Basta poco, una salita, e ci si trova di fronte a un cortese dipendente comunale che, dopo aver sgranato gli occhi di fronte al nome, si prodiga in tutti i modi per cercare l’indirizzo giusto e alla fine tira fuori una cartina. «Seguite questa strada e la troverete», assicura. Detto, fatto. Peccato però che all’indirizzo segnalato non c’è quello che Il sole 24 Ore cercava.
Arrendersi, mai. Dopo due giorni di ricerche e l’intervento di un giornalista della Radiotelevisione della svizzera italiana la buca delle lettere compare.

Fiduciaria con il trucco
La mancanza di controlli è un carburante per le truffe. «Sono numerosissimi gli investitori, non solo italiani, ma anche ticinesi e da tutto il mondo – afferma Bernasconi – che sono stati truffati anche da società che hanno un ufficetto di rappresentanza a Lugano, con brochure in carta patinata, ma che operano in val Moesa».
Ma c’è la volontà politica di cambiare le cose? «Assolutamente no – risponde Bernasconi –, tanto che recentemente si è assistito alla revisione federale dei registri di commercio ma non è stato fatto nessun passo in avanti.

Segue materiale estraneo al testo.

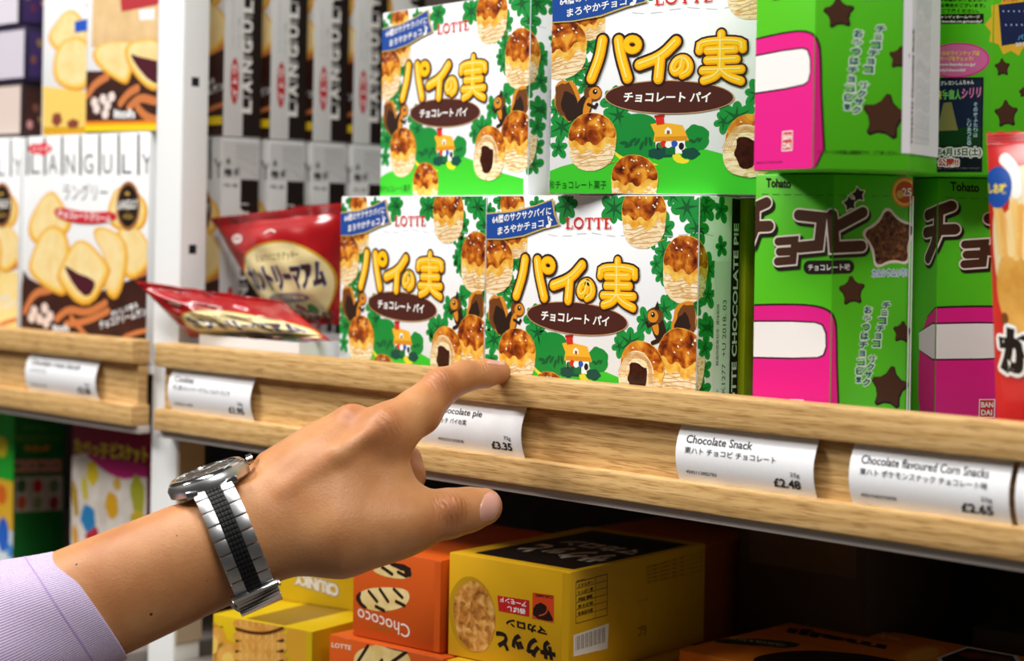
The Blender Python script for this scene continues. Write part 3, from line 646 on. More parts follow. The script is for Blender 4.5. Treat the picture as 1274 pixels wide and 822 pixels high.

E questi ultimi rimangono ciechi, sordi e muti».

C’è chi non si arrende
Mentre polizia, amministrazioni locali e uffici postali brancolano nel buio e la politica dà risposte insoddisfacenti, c’è chi continua a fare indagini anche da pensionato.
Fausto Tato Cattaneo, moesano doc ed ex commissario della polizia federale svizzera, per molti anni è stato un agente sotto copertura all’interno dei cartelli sudamericani della droga. Oggi invece agisce alla luce del sole e dalla sua pagina su Facebook continua a denunciare quello che non va nella sua terra. Non solo. Svolge minuziose indagini che presto confluiranno in un libro. «Il Moesano – dice – è ormai diventata una piccola “regione offshore” che calamita ogni sorta di malintenzionati. Un giorno arriveranno anche i “Marziani”».